Task statement —
Please output exactly the lines of the material from the first through the line containing "sc.camera = camo", and nothing more.

Supplied information —
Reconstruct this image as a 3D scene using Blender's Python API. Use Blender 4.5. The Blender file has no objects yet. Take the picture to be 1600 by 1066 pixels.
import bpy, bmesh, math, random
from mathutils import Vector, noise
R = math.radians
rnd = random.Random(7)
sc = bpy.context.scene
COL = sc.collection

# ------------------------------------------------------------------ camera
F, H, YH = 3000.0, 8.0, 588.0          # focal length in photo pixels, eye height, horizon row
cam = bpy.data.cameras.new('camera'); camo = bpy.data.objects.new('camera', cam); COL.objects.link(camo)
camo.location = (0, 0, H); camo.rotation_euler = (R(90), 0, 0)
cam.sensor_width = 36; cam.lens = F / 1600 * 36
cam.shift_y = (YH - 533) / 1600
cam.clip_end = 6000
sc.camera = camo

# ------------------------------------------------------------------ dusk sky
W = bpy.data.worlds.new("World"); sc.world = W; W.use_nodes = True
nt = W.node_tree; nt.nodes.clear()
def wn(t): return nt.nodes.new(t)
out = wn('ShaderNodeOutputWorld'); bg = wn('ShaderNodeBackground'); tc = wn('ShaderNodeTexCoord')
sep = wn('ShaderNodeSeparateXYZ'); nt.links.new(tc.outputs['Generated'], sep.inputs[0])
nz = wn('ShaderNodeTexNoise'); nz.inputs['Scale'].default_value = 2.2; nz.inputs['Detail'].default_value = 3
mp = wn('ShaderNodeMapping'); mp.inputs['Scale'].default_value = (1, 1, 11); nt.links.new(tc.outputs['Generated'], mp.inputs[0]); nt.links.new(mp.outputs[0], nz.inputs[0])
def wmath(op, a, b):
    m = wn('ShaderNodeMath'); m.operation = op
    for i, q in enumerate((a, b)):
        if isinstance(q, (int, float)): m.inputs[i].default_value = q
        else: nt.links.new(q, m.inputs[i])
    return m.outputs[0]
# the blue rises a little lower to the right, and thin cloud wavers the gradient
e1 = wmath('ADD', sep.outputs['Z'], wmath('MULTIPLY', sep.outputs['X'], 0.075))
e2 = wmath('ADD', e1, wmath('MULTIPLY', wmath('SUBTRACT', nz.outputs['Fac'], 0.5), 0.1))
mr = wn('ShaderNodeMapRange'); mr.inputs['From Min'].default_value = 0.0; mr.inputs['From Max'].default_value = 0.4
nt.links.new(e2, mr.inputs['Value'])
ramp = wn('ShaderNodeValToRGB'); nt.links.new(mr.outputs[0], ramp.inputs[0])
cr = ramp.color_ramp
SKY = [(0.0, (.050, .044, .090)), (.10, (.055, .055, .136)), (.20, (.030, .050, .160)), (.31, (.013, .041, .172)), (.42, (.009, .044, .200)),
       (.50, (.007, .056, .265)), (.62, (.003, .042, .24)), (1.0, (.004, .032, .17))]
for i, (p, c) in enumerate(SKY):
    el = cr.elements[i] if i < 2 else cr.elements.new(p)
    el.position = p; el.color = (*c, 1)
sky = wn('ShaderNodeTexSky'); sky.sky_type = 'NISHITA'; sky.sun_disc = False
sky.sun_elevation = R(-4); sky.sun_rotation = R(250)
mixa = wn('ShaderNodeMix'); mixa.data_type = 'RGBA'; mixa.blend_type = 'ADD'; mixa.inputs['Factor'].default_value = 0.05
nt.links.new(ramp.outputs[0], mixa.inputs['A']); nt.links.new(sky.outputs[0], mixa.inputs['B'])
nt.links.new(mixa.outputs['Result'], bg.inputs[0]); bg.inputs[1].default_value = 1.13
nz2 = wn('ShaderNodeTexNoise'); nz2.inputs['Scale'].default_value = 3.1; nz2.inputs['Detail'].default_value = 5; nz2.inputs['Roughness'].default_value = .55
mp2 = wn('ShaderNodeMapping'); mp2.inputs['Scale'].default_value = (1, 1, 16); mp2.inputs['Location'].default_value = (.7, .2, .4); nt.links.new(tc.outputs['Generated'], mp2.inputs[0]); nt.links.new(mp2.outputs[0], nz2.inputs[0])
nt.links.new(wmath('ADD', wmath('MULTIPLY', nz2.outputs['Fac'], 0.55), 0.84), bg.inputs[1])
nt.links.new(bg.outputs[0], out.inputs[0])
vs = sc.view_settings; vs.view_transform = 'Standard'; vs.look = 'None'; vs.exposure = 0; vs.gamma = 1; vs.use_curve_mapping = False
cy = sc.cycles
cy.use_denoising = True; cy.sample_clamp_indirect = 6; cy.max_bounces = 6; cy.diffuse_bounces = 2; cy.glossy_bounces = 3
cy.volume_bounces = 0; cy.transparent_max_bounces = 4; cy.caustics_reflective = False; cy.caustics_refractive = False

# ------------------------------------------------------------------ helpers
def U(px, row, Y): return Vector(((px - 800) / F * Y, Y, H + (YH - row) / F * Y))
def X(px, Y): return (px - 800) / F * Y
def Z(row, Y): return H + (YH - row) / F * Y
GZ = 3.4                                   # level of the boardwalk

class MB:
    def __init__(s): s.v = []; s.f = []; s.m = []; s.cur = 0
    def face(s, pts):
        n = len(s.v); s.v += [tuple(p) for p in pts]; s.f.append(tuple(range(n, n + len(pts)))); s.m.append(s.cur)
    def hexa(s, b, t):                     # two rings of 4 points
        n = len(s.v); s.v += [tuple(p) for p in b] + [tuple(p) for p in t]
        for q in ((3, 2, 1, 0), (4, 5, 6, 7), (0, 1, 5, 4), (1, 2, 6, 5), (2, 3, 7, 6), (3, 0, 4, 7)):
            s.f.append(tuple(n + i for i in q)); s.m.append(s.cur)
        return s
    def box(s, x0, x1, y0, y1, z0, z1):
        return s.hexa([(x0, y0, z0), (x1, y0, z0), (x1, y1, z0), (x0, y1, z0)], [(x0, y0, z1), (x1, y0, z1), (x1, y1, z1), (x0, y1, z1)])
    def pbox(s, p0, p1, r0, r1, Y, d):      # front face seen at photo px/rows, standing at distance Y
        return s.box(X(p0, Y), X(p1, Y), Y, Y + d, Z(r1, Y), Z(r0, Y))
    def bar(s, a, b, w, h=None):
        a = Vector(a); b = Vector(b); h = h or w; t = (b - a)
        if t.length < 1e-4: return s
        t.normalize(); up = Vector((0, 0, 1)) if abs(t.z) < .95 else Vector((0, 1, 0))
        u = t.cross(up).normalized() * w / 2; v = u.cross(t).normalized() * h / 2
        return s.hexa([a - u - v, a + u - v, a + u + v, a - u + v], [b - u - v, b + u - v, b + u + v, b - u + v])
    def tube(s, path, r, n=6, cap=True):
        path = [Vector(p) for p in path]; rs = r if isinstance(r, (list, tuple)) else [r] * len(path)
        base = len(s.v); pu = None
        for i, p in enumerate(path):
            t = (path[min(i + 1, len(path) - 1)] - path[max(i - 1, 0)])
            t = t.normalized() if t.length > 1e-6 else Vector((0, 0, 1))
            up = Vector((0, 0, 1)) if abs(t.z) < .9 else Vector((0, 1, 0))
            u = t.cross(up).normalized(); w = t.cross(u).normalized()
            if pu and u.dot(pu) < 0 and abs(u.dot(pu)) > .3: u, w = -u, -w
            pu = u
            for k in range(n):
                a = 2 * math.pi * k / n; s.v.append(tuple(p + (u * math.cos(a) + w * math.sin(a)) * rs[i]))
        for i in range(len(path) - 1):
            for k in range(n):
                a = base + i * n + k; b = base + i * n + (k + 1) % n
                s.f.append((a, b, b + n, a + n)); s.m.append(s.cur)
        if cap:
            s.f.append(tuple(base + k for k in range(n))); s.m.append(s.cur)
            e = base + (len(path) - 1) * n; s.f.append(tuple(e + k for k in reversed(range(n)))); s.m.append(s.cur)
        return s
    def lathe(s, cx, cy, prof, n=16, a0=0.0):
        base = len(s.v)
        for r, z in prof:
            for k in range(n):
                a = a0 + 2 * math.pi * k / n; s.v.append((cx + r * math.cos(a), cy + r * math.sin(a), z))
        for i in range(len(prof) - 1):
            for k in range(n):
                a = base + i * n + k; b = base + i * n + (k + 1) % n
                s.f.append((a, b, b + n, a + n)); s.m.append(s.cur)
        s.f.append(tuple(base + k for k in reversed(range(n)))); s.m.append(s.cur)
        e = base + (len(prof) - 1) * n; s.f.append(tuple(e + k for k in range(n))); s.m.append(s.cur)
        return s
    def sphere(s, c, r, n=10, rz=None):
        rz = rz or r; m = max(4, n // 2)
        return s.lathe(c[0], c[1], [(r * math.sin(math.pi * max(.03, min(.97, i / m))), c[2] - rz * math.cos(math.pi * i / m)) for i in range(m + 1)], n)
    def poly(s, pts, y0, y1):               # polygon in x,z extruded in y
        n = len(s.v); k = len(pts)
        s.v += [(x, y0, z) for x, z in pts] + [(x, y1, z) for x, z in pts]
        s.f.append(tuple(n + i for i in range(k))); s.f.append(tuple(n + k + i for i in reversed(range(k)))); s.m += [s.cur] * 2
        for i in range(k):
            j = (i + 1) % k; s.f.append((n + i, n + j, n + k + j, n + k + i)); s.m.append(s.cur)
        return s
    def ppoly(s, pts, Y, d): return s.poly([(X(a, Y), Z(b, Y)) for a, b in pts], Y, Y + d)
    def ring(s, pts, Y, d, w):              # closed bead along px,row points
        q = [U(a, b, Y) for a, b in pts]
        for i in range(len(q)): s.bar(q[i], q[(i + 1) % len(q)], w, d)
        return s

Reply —
Reconstruct this image as a 3D scene using Blender's Python API. Use Blender 4.5. The Blender file has no objects yet. Take the picture to be 1600 by 1066 pixels.
import bpy, bmesh, math, random
from mathutils import Vector, noise
R = math.radians
rnd = random.Random(7)
sc = bpy.context.scene
COL = sc.collection

# ------------------------------------------------------------------ camera
F, H, YH = 3000.0, 8.0, 588.0          # focal length in photo pixels, eye height, horizon row
cam = bpy.data.cameras.new('camera'); camo = bpy.data.objects.new('camera', cam); COL.objects.link(camo)
camo.location = (0, 0, H); camo.rotation_euler = (R(90), 0, 0)
cam.sensor_width = 36; cam.lens = F / 1600 * 36
cam.shift_y = (YH - 533) / 1600
cam.clip_end = 6000
sc.camera = camo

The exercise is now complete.